One option available to the U.S. rice industry is to file a petition for an antidumping (AD) and/or countervailing duty (CVD) investigation conducted by the Department of Commerce and the U.S. International Trade Commission (ITC) in an effort to ameliorate unfair trade practices by foreign countries.

Dumping occurs when a foreign producer or exporter sells a product in the United States at a price that is less than “normal value,” which is the price it is sold for in its own domestic market, or the cost of production.  A countervailable subsidy involves government assistance to an industry to benefit the production or exportation of goods.

During this week’s World Market Price meeting, representatives from the Department of Commerce presented a procedural overview on how to initiate antidumping and counterveiling duty investigations if the industry decides to pursue this course of action.  An industry can choose to file joint AD and CVD petitions, or can file one or the other based on the circumstances affecting the industry.

There are a few crucial elements that comprise AD and CVD petitions:  a detailed definition of the foreign product in question, a definition of the product manufactured in the U.S. that is most similar to the foreign product, a dumping and/or subsidy allegation, and proof of material injury.

After examining the evidence presented in the petition, ITC and Commerce independently determine the degree to which an industry has suffered injury in the form of declining domestic prices, declining net sales and market share, declining profitability, etc. and will then issue an order based on their findings.

If injury is found, an additional U.S. import duty is applied to the product which represents the value of the foreign subsidy or dumping level.

“We’ve been saying for a long time that we don’t believe all of our trading partners are living up to their WTO commitments, so as we look at possible remedies, it was good to hear about these options available to our industry,” said Keith Glover, CEO of Producers Rice Mill and chairman of the World Market Price Subcommittee.  “It’s worth noting, however, that AD/CVD cases are not a sure thing, they are costly, and they could force a retaliation from a government that you name.  It’s a lot to think about.”

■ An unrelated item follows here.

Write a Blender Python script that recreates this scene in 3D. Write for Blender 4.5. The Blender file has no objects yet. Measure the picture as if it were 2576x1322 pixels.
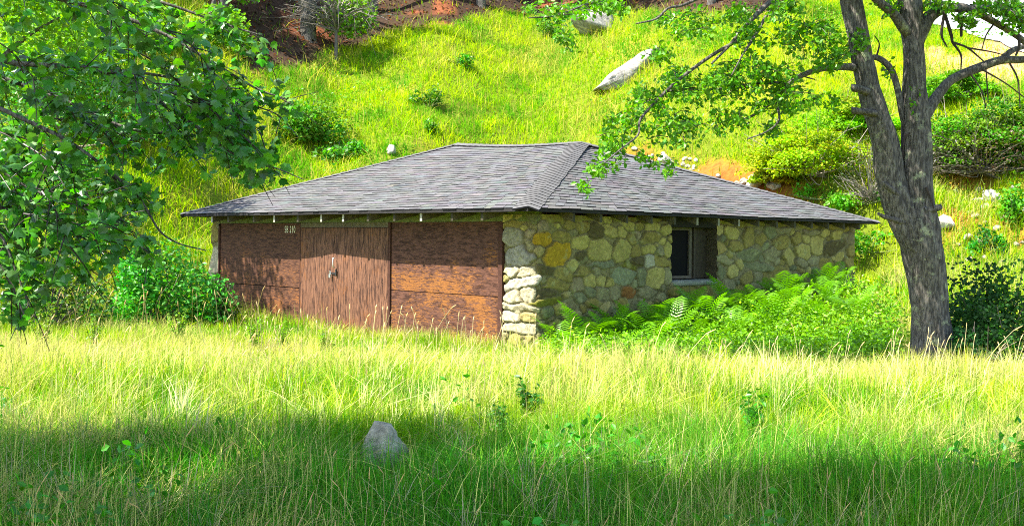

As evidenced by last year’s ITC study, “Rice: Global Competitiveness of the U.S. Industry,” foreign government intervention in rice imports and exports has significantly impacted trade and price trends in the world rice market.  With a larger than normal projected crop harvest for 2016, it is imperative that the global playing field is leveled and all trading partners are playing by the same set of rules to ensure U.S. rice farmers are allowed fair market access.